Horizontal and vertical
Applies blur in both directions sequentially — first horizontal, then vertical on the result. This creates a soft, uniform blur similar to a box blur but with directional characteristics preserved.
When to use each:
Horizontal — Racing footage, side-scrolling motion, horizontal pans
Vertical — Rain, waterfalls, falling objects, vertical tilts
Horizontal and vertical — General softening, glow preparation, uniform motion blur
Edge Sample Modes
Border
Pixels outside the image boundary are treated as transparent/black.

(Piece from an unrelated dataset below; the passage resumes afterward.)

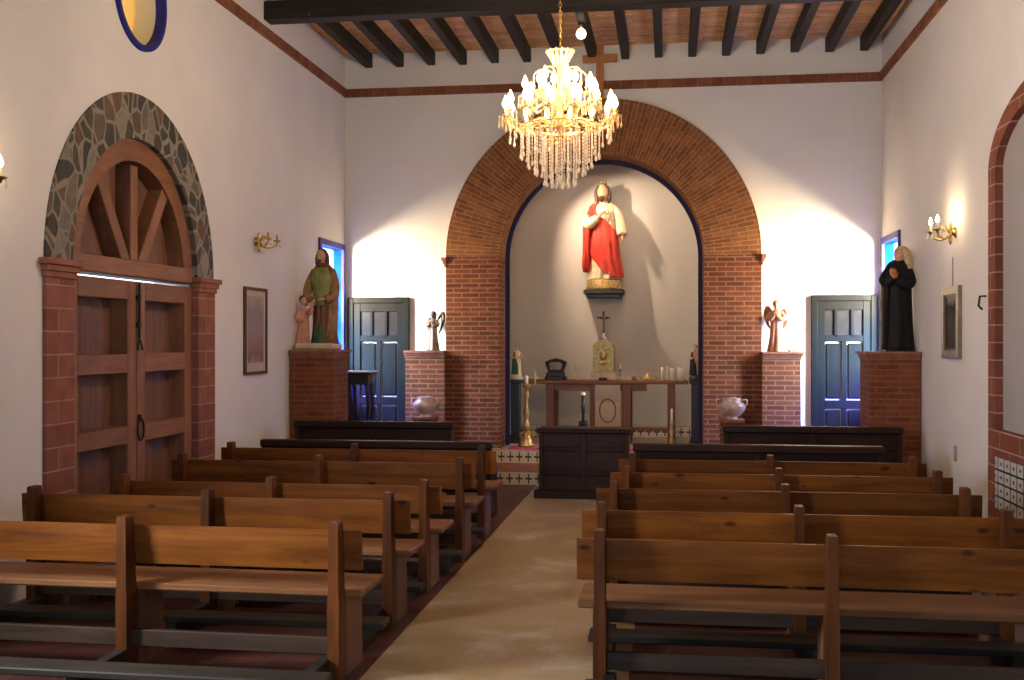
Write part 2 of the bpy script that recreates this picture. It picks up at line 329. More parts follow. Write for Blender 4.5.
class MB:
    def __init__(s): s.bm = bmesh.new()
    def grid(s, rings, closed=True, cap0=True, cap1=True):
        vs = [[s.bm.verts.new(p) for p in r] for r in rings]
        n = len(rings[0])
        for a, b in zip(vs, vs[1:]):
            for i in range(n if closed else n - 1):
                j = (i + 1) % n
                try: s.bm.faces.new((a[i], a[j], b[j], b[i]))
                except ValueError: pass
        if closed and cap0: s.bm.faces.new(list(reversed(vs[0])))
        if closed and cap1: s.bm.faces.new(vs[-1])
        return s
    def box(s, x0, x1, y0, y1, z0, z1, bev=0.0, mat=None):
        b = bmesh.new()
        bmesh.ops.create_cube(b, size=1.0)
        for v in b.verts:
            v.co = Vector(((x0 + x1) / 2 + v.co.x * (x1 - x0), (y0 + y1) / 2 + v.co.y * (y1 - y0), (z0 + z1) / 2 + v.co.z * (z1 - z0)))
        if bev > 0: bmesh.ops.bevel(b, geom=b.edges[:], offset=bev, segments=1, affect='EDGES')
        if mat is not None: b.transform(mat)
        s.join(b); return s
    def join(s, b):
        me = bpy.data.meshes.new('t'); b.to_mesh(me); b.free(); s.bm.from_mesh(me); bpy.data.meshes.remove(me)
    def lathe(s, prof, c=(0, 0, 0), seg=20, sx=1, sy=1):
        rings = []
        for r, z in prof:
            rings.append([(c[0] + max(r, 1e-4) * sx * math.cos(2 * PI * i / seg), c[1] + max(r, 1e-4) * sy * math.sin(2 * PI * i / seg), c[2] + z) for i in range(seg)])
        return s.grid(rings)
    def tube(s, pts, rad, seg=8, n=None, flat=1.0):
        if not isinstance(rad, (list, tuple)): rad = [rad] * len(pts)
        if n:
            q = cr([tuple(p) + (r,) for p, r in zip(pts, rad)], n); pts = [Vector(a[:3]) for a in q]; rad = [max(a[3], 1e-4) for a in q]
        pts = [Vector(p) for p in pts]
        rings = []; up = None
        for i, p in enumerate(pts):
            t = (pts[min(i + 1, len(pts) - 1)] - pts[max(i - 1, 0)]).normalized()
            if up is None:
                up = Vector((0, 0, 1)) if abs(t.z) < 0.9 else Vector((1, 0, 0))
            a = t.cross(up).normalized(); up = a.cross(t).normalized()
            rings.append([tuple(p + (a * math.cos(2 * PI * k / seg) + up * math.sin(2 * PI * k / seg) * flat) * rad[i]) for k in range(seg)])
        return s.grid(rings)
    def ell(s, c, r, rot=None, u=16, v=10):
        b = bmesh.new(); bmesh.ops.create_uvsphere(b, u_segments=u, v_segments=v, radius=1.0)
        m = Matrix.Translation(c) @ (rot.to_4x4() if rot else Matrix()) @ Matrix.Diagonal((r[0], r[1], r[2], 1))
        b.transform(m); s.join(b); return s
    def loft(s, secs, n=40, seg=44, folds=9, amp=0.0, ph=0.0, ang=None, jag=0.0):
        """secs: (z, cx, cy, rx, ry[, th0, th1]); amp scales with height below; partial arcs are open sheets"""
        q = cr(secs, n); rings = []
        part = len(secs[0]) == 7
        for k, a in enumerate(q):
            z, cx, cy, rx, ry = a[:5]; ring = []
            lo = k / (n - 1)
            for i in range(seg):
                th = 2 * PI * i / seg if not part else a[5] + (a[6] - a[5]) * i / (seg - 1)
                f = math.sin(folds * th + ph + 1.3 * math.sin(th * 2 + z * 5)) + 0.5 * math.sin(folds * 1.7 * th + 2 * ph)
                w = 1 + amp * f * (1 - lo) if amp >= 0 else 1 - amp * f
                zz = z - (jag * abs(math.sin(folds * .5 * th + ph)) * (1 - lo))
                ring.append((cx + rx * w * math.cos(th), cy + ry * w * math.sin(th), zz))
            rings.append(ring)
        return s.grid(rings, closed=not part)
    def plate(s, loops, f, t0, t1):
        """2-D loops (outer first, then holes) -> slab between depths t0 and t1; f(u, v, t) gives the 3-D point"""
        tris = tessellate_polygon([[Vector((u, v, 0)) for u, v in L] for L in loops])
        flat = [p for L in loops for p in L]
        va = [s.bm.verts.new(f(u, v, t0)) for u, v in flat]; vb = [s.bm.verts.new(f(u, v, t1)) for u, v in flat]
        for a, b, c in tris:
            for q in ((va[a], va[b], va[c]), (vb[c], vb[b], vb[a])):
                try: s.bm.faces.new(q)
                except ValueError: pass
        k = 0
        for L in loops:
            m = len(L)
            for i in range(m):
                a, b = k + i, k + (i + 1) % m
                try: s.bm.faces.new((va[a], va[b], vb[b], vb[a]))
                except ValueError: pass
            k += m
        return s
    def head(s, c, h, yaw=0.0, tilt=0.0):
        """a modelled head of height h; faces -y at yaw 0"""
        b = bmesh.new(); bmesh.ops.create_uvsphere(b, u_segments=28, v_segments=20, radius=1.0)
        g = lambda x, z, sx, sz: math.exp(-(x / sx) ** 2 - (z / sz) ** 2)
        for v in b.verts:
            x, y, z = v.co
            w = 1.0 - 0.28 * max(0, -z) ** 1.3
            X = x * 0.335 * w; Y = y * 0.40 * (1 - 0.12 * max(0, -z)); Z = z * 0.5
            if y < 0:
                Y -= 0.085 * g(x, z + 0.12, 0.16, 0.22) + 0.03 * g(x, z + 0.30, 0.22, 0.09)
                Y += 0.055 * (g(x - 0.36, z - 0.08, 0.2, 0.13) + g(x + 0.36, z - 0.08, 0.2, 0.13))
                Y -= 0.02 * g(x, z - 0.28, 0.7, 0.12) + 0.022 * g(x, z + 0.5, 0.35, 0.1) + 0.04 * g(x, z + 0.8, 0.35, 0.2)
            v.co = (X * h, Y * h, Z * h)
        for sx in (-1, 1):
            e = bmesh.new(); bmesh.ops.create_uvsphere(e, u_segments=8, v_segments=6, radius=1.0)
            e.transform(Matrix.Translation((sx * 0.335 * h, 0.02 * h, 0)) @ Matrix.Diagonal((0.035 * h, 0.07 * h, 0.11 * h, 1)))
            me = bpy.data.meshes.new('t'); e.to_mesh(me); e.free(); b.from_mesh(me); bpy.data.meshes.remove(me)
        nk = bmesh.new(); bmesh.ops.create_cone(nk, cap_ends=True, segments=14, radius1=0.24 * h, radius2=0.2 * h, depth=0.5 * h)
        nk.transform(Matrix.Translation((0, 0.05 * h, -0.6 * h)))
        me = bpy.data.meshes.new('t'); nk.to_mesh(me); nk.free(); b.from_mesh(me); bpy.data.meshes.remove(me)
        b.transform(Matrix.Translation(c) @ Matrix.Rotation(yaw, 4, 'Z') @ Matrix.Rotation(tilt, 4, 'X'))
        s.join(b); return s
    def face(s, c, h, yaw=0.0, tilt=0.0):
        """painted eyes, brows and mouth to go with head()"""
        b = MB()
        for q in (-1, 1):
            b.ell((q * 0.125 * h, -0.335 * h, 0.055 * h), (0.05 * h, 0.03 * h, 0.022 * h), u=10, v=6)
            b.tube([(q * 0.05 * h, -0.375 * h, 0.115 * h), (q * 0.12 * h, -0.37 * h, 0.14 * h), (q * 0.2 * h, -0.325 * h, 0.115 * h)], [0.012 * h, 0.016 * h, 0.008 * h], 6, 8)
        b.tube([(-0.085 * h, -0.365 * h, -0.235 * h), (0, -0.395 * h, -0.225 * h), (0.085 * h, -0.365 * h, -0.235 * h)], [0.008 * h, 0.02 * h, 0.008 * h], 6, 8)
        b.bm.transform(Matrix.Translation(c) @ Matrix.Rotation(yaw, 4, 'Z') @ Matrix.Rotation(tilt, 4, 'X'))
        s.join(b.bm); return s
    def hand(s, wrist, fdir, palm_n, thumb, L, curl=0.5):
        """palm + five bent fingers; L = hand length"""
        f = Vector(fdir).normalized(); n = Vector(palm_n); n = (n - f * n.dot(f)).normalized(); t = Vector(thumb); t = (t - f * t.dot(f) - n * t.dot(n)).normalized()
        w = Vector(wrist)
        s.tube([w - f * 0.05 * L, w + f * 0.18 * L, w + f * 0.5 * L], [0.15 * L, 0.22 * L, 0.2 * L], 10, 7, flat=0.55)
        for k, (o, ln) in enumerate(((0.16, 0.40), (0.055, 0.46), (-0.05, 0.43), (-0.15, 0.33))):
            p = w + f * 0.46 * L + t * o * L; d = f.copy(); pts = [p]
            for q, seg in enumerate((0.45, 0.3, 0.25)):
                a = curl * (q + 0.6) * 0.6
                d2 = f * math.cos(a) + n * math.sin(a)
                p = p + d2 * ln * L * seg; pts.append(p)
            s.tube(pts, [0.062 * L, 0.056 * L, 0.05 * L, 0.036 * L], 7)
        p = w + f * 0.15 * L + t * 0.16 * L
        s.tube([p, p + (f * 0.5 + t * 0.7) * 0.2 * L, p + (f * 0.85 + t * 0.6 + n * 0.2) * 0.38 * L], [0.075 * L, 0.062 * L, 0.042 * L], 7)
        return s
    def build(s, name, mat, parent=None, smooth=False, loc=None, mods=()):
        bmesh.ops.recalc_face_normals(s.bm, faces=s.bm.faces[:])
        me = bpy.data.meshes.new(name); s.bm.to_mesh(me); s.bm.free()
        if smooth:
            for p in me.polygons: p.use_smooth = True
        me.materials.append(M[mat] if isinstance(mat, str) else mat)
        o = bpy.data.objects.new(name, me); COL.objects.link(o)
        if parent: o.parent = parent
        if loc: o.location = loc
        for kind, kw in mods:
            md = o.modifiers.new(kind.lower(), kind)
            for k, v in kw.items(): setattr(md, k, v)
        return o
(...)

This is the standard behavior and works well for most footage where edges aren't critical.
Wrap
Pixels wrap around to the opposite edge of the image. This creates seamless tiling behavior, useful for:
Textures that need to tile seamlessly
Looping backgrounds
Avoiding dark edges on content that wraps
Channel Options
All channels
Blur is applied to all channels including alpha. Use this for most standard blur operations.
RGB
Blur is applied only to the color channels; the alpha channel remains sharp. Useful when you want to blur the image content but keep crisp transparency edges.
Alpha
Blur is applied only to the alpha channel; RGB remains unchanged. Useful for:
Softening mask edges
Creating feathered transparency
Anti-aliasing alpha mattes
Usage Examples
Motion Blur (Horizontal Speed)
For simulating fast lateral movement:
Blur direction: Horizontal
Blur radius: 20-50
Channels: All channels
Vertical Rain/Falling Effect
For enhancing rain or downward motion:
Blur direction: Vertical
Blur radius: 30-80
Channels: RGB
Soft Background
For creating a soft, out-of-focus look:
Blur direction: Horizontal and vertical
Blur radius: 10-30
Channels: All channels
Alpha Edge Softening
For feathering hard mask edges:
Blur direction: Horizontal and vertical
Blur radius: 5-15
Channels: Alpha
Seamless Texture Blur
For blurring tileable textures without edge artifacts:
Blur direction: Horizontal and vertical
Blur radius: 10-20
Edge sample mode: Wrap
Channels: RGB
Tips
Use Blur radius 0 to bypass. When the radius is set to 0, the operator returns the original image without any processing, saving GPU resources.
Start with lower radius values. Directional blur can quickly become extreme. Start around 10-20 and increase as needed.
Consider channel selection for compositing. If you're blurring a layer with transparency, using RGB-only mode preserves sharp alpha edges for cleaner composites.
Wrap mode for seamless textures. If you're working with tiling textures or looping content, Wrap mode prevents dark edges from appearing at the boundaries.
Combine with masking. Apply directional blur to a duplicate layer with a gradient mask for selective motion blur that fades across the image.
Horizontal and vertical ≠radial blur. The "Horizontal and vertical" option applies horizontal then vertical blur sequentially, which creates a box-like blur pattern, not a true omnidirectional or radial blur.